Task requirements.
Below is a set of records; restate each one word for word.
>>>>
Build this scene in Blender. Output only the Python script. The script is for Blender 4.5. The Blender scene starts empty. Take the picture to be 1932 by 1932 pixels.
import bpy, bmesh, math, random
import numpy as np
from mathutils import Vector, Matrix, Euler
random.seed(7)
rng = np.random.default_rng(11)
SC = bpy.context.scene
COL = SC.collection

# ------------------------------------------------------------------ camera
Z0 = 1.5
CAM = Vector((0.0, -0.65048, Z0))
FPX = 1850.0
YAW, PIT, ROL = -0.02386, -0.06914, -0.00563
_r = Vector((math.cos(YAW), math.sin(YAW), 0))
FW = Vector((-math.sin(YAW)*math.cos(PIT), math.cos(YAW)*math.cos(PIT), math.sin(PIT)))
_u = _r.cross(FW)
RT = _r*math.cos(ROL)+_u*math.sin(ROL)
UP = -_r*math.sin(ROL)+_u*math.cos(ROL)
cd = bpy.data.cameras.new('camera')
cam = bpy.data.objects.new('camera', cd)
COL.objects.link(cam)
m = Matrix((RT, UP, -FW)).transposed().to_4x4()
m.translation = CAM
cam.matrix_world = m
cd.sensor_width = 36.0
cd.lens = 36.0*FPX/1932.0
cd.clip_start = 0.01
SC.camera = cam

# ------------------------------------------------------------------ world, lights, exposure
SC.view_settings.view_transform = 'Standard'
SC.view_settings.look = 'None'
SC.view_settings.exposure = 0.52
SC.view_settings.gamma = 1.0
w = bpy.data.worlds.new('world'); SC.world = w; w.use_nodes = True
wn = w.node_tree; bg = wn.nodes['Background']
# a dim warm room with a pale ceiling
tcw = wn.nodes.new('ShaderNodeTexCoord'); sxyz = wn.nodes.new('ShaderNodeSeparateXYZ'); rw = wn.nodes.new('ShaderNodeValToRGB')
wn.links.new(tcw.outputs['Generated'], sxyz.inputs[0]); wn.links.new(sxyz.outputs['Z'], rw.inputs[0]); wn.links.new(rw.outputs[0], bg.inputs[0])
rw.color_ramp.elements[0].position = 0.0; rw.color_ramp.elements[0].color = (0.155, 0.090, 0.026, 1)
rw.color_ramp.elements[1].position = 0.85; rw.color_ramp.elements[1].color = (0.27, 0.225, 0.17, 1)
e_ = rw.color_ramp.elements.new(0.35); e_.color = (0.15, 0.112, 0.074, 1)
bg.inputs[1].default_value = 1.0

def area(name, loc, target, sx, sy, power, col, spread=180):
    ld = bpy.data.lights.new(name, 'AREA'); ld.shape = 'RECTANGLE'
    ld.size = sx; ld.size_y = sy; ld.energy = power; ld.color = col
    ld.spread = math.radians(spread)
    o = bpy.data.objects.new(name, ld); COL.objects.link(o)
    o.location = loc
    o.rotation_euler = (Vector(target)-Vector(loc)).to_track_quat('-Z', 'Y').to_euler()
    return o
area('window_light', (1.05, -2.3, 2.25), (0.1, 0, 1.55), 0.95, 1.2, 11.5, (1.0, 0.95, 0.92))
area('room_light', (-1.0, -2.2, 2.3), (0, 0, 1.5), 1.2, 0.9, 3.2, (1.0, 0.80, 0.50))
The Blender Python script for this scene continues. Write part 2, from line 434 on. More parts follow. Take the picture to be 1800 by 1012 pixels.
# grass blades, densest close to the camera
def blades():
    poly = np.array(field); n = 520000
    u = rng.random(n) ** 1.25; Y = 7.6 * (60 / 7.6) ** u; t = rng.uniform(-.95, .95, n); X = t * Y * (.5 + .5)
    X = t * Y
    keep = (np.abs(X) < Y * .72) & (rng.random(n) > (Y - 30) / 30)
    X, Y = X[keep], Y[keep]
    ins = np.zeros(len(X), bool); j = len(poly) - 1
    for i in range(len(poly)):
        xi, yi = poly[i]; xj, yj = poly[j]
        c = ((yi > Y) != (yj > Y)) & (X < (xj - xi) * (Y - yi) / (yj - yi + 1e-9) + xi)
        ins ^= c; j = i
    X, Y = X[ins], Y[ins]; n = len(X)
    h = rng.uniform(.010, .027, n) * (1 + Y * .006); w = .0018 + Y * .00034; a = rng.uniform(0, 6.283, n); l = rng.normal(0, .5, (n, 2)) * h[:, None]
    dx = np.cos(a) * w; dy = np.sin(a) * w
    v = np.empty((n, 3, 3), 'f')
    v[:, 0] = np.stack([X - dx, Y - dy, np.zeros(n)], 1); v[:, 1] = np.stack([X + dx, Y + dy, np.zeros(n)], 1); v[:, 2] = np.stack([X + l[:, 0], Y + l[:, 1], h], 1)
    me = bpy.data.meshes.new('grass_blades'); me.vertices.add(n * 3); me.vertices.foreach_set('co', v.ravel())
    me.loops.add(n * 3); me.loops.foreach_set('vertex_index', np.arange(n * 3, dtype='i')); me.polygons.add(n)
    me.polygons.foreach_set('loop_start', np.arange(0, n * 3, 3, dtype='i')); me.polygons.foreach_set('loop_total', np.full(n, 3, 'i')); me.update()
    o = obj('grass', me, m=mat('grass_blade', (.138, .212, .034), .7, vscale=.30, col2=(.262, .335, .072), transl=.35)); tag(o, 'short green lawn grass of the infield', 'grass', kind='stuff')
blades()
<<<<
Output for this exercise.
Build this scene in Blender. Output only the Python script. The script is for Blender 4.5. The Blender scene starts empty. Take the picture to be 1932 by 1932 pixels.
import bpy, bmesh, math, random
import numpy as np
from mathutils import Vector, Matrix, Euler
random.seed(7)
rng = np.random.default_rng(11)
SC = bpy.context.scene
COL = SC.collection

# ------------------------------------------------------------------ camera
Z0 = 1.5
CAM = Vector((0.0, -0.65048, Z0))
FPX = 1850.0
YAW, PIT, ROL = -0.02386, -0.06914, -0.00563
_r = Vector((math.cos(YAW), math.sin(YAW), 0))
FW = Vector((-math.sin(YAW)*math.cos(PIT), math.cos(YAW)*math.cos(PIT), math.sin(PIT)))
_u = _r.cross(FW)
RT = _r*math.cos(ROL)+_u*math.sin(ROL)
UP = -_r*math.sin(ROL)+_u*math.cos(ROL)
cd = bpy.data.cameras.new('camera')
cam = bpy.data.objects.new('camera', cd)
COL.objects.link(cam)
m = Matrix((RT, UP, -FW)).transposed().to_4x4()
m.translation = CAM
cam.matrix_world = m
cd.sensor_width = 36.0
cd.lens = 36.0*FPX/1932.0
cd.clip_start = 0.01
SC.camera = cam

# ------------------------------------------------------------------ world, lights, exposure
SC.view_settings.view_transform = 'Standard'
SC.view_settings.look = 'None'
SC.view_settings.exposure = 0.52
SC.view_settings.gamma = 1.0
w = bpy.data.worlds.new('world'); SC.world = w; w.use_nodes = True
wn = w.node_tree; bg = wn.nodes['Background']
# a dim warm room with a pale ceiling
tcw = wn.nodes.new('ShaderNodeTexCoord'); sxyz = wn.nodes.new('ShaderNodeSeparateXYZ'); rw = wn.nodes.new('ShaderNodeValToRGB')
wn.links.new(tcw.outputs['Generated'], sxyz.inputs[0]); wn.links.new(sxyz.outputs['Z'], rw.inputs[0]); wn.links.new(rw.outputs[0], bg.inputs[0])
rw.color_ramp.elements[0].position = 0.0; rw.color_ramp.elements[0].color = (0.155, 0.090, 0.026, 1)
rw.color_ramp.elements[1].position = 0.85; rw.color_ramp.elements[1].color = (0.27, 0.225, 0.17, 1)
e_ = rw.color_ramp.elements.new(0.35); e_.color = (0.15, 0.112, 0.074, 1)
bg.inputs[1].default_value = 1.0

def area(name, loc, target, sx, sy, power, col, spread=180):
    ld = bpy.data.lights.new(name, 'AREA'); ld.shape = 'RECTANGLE'
    ld.size = sx; ld.size_y = sy; ld.energy = power; ld.color = col
    ld.spread = math.radians(spread)
    o = bpy.data.objects.new(name, ld); COL.objects.link(o)
    o.location = loc
    o.rotation_euler = (Vector(target)-Vector(loc)).to_track_quat('-Z', 'Y').to_euler()
    return o
area('window_light', (1.05, -2.3, 2.25), (0.1, 0, 1.55), 0.95, 1.2, 11.5, (1.0, 0.95, 0.92))
area('room_light', (-1.0, -2.2, 2.3), (0, 0, 1.5), 1.2, 0.9, 3.2, (1.0, 0.80, 0.50))
The Blender Python script for this scene continues. Write part 2, from line 434 on. More parts follow. Take the picture to be 1800 by 1012 pixels.
# grass blades, densest close to the camera
def blades():
    poly = np.array(field); n = 520000
    u = rng.random(n) ** 1.25; Y = 7.6 * (60 / 7.6) ** u; t = rng.uniform(-.95, .95, n); X = t * Y * (.5 + .5)
    X = t * Y
    keep = (np.abs(X) < Y * .72) & (rng.random(n) > (Y - 30) / 30)
    X, Y = X[keep], Y[keep]
    ins = np.zeros(len(X), bool); j = len(poly) - 1
    for i in range(len(poly)):
        xi, yi = poly[i]; xj, yj = poly[j]
        c = ((yi > Y) != (yj > Y)) & (X < (xj - xi) * (Y - yi) / (yj - yi + 1e-9) + xi)
        ins ^= c; j = i
    X, Y = X[ins], Y[ins]; n = len(X)
    h = rng.uniform(.010, .027, n) * (1 + Y * .006); w = .0018 + Y * .00034; a = rng.uniform(0, 6.283, n); l = rng.normal(0, .5, (n, 2)) * h[:, None]
    dx = np.cos(a) * w; dy = np.sin(a) * w
    v = np.empty((n, 3, 3), 'f')
    v[:, 0] = np.stack([X - dx, Y - dy, np.zeros(n)], 1); v[:, 1] = np.stack([X + dx, Y + dy, np.zeros(n)], 1); v[:, 2] = np.stack([X + l[:, 0], Y + l[:, 1], h], 1)
    me = bpy.data.meshes.new('grass_blades'); me.vertices.add(n * 3); me.vertices.foreach_set('co', v.ravel())
    me.loops.add(n * 3); me.loops.foreach_set('vertex_index', np.arange(n * 3, dtype='i')); me.polygons.add(n)
    me.polygons.foreach_set('loop_start', np.arange(0, n * 3, 3, dtype='i')); me.polygons.foreach_set('loop_total', np.full(n, 3, 'i')); me.update()
    o = obj('grass', me, m=mat('grass_blade', (.138, .212, .034), .7, vscale=.30, col2=(.262, .335, .072), transl=.35)); tag(o, 'short green lawn grass of the infield', 'grass', kind='stuff')
blades()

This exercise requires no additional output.